Também nas escolas de primeiro ciclo existe agora o ensino do cante e da viola campaniça, “por via da necessidade de criar nas novas gerações o interesse pela herança e tradições da região”. O fabrico da viola, por exemplo, teve que ser reinventado, após a morte dos últimos artesãos. “O método não foi passado e foi necessário recriar a arte da construção deste instrumento. Através do conhecimento adquirido, é hoje possível ensinar os mais novos a fabricar e tocar a sua própria viola”, diz Pedro Mestre, acrescentando que, na sua forma peculiar de ser tocada, se a acompanhar o baldão, a campaniça “é uma voz que se junta às outras vozes”.

 

Instrumento de eleição da tradição musical do Baixo Alentejo, a viola campaniça não só acompanha o desafio, como as tradicionais modas alentejanas ou certos passos de dança, sendo presença assídua e inquestionável em diversos momentos culturais da região, assumindo, inclusivamente, a sua importância enquanto embaixadora da identidade do concelho de Castro Verde.

 

DESAFIO

 

O cante ao despique e baldão é uma forma de cantar totalmente de improviso e ao desafio, que era comum em todo o Baixo Alentejo, chegando mesmo à serra algarvia. Contudo, era nos concelhos de Odemira, Ourique, Castro Verde e Almodôvar que tinha a sua maior expressão e prática mais constante.

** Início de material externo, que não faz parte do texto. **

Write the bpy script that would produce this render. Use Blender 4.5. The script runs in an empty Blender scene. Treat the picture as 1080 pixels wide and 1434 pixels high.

O despique surgiu em primeiro lugar, sendo useiro e vezeiro em todas as feiras e romarias do Baixo Alentejo, sendo a Feira de Castro o melhor exemplo, onde todos os cantadores afamados acorriam, e onde era normal “acertarem as contas” que tinham ficado pendentes da feira anterior.

 

Era comum até haver mais que um cante na feira, tendo cada barraca de comes e bebes meia dúzia de cantores a digladiarem-se. O cante de despique obrigava todos os cantores a “seguirem o ponto”, ou seja, a utilizarem sempre a mesma rima nas suas cantigas. Quem não o fizesse pagaria uma rodada aos restantes. Derivado à rigidez do despique (e às suas consequências), procurou-se arranjar uma forma de cantar ao desafio mais solta, mais “à balda”, como diz Pedro Mestre. Daí surgiu o cante ao baldão, que apesar de possuir uma estrutura fixa não obedece a ponto.